3. IRONY? I do not think that word means what he thinks it means (I’m doing these bulletpoints in the order they come out in the original paragraph. Otherwise, this would be #1.) Somehow the ‘irony’ of school choice is that parents will make choices Joe does not admire or agree with? That’s not ‘irony.’ That’s liberty. And he doesn’t even leave it at irony, remember, he calls this parental freedom a perverse irony. He criticizes parents who won’t use school choice to ‘maximize’ their kids’ educational opportunities. Leave aside for a moment the reality that for some families, choosing a school with a good sports program is part of their strategy for maximizing their kids’ educational opportunities.The parents in question believe they are doing what is best for their children as well. They weighed their options and are quoted as saying they believed their kids would get more than they would lose.
It isn’t some kind of loathsome bug that with school choice come, well, choices.It’s a feature. Children are not one size fits all, nor are the solutions and programs for them one size fits all, and strangers are not the best judges of the best school for my child or yours.
He also complains that the efforts these missionally minded parents are making- volunteering, becoming teachers in those schools, mentoring others, are:
“….individualistic stopgap measures for long-term institutional problems.” The story of these missional minded families helps, in his view, “to highlight the difference between activism that is personally fulfilling and policy advocacy that can actually effect change.”

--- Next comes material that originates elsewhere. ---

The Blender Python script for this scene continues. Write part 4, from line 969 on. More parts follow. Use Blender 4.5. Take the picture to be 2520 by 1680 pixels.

We’ve already seen that the real parents in the original article are not merely acting on an individual basis. They aren’t merely playing at some lone ranger personal fulfillment goals. They are involved in the community and in community organizations.
But I am troubled by what I must infer about his preferred solutions. They must, it seems, be institutionally minded, government, paternalistic, bureaucratic.
I like DocWeasel’s satirical response:
I think the best thing to do is throw more money at these schools, federal money. This gives the federal government more power over what is taught and who teaches it. It’s deplorable to see individual effort try to supplant the power and majesty of the federal government. If this trend spreads, it could spell the end of the federal spoils system, allegiance from client groups to the democrat party and finally the end of the bureaucracy dominated society as we know it. Good to see you trying to nip this kind of thing in the bud.
I believe that bureaucratic mindset contributed to the problems to begin with. The cure is not more of the dog that bit us in the first place.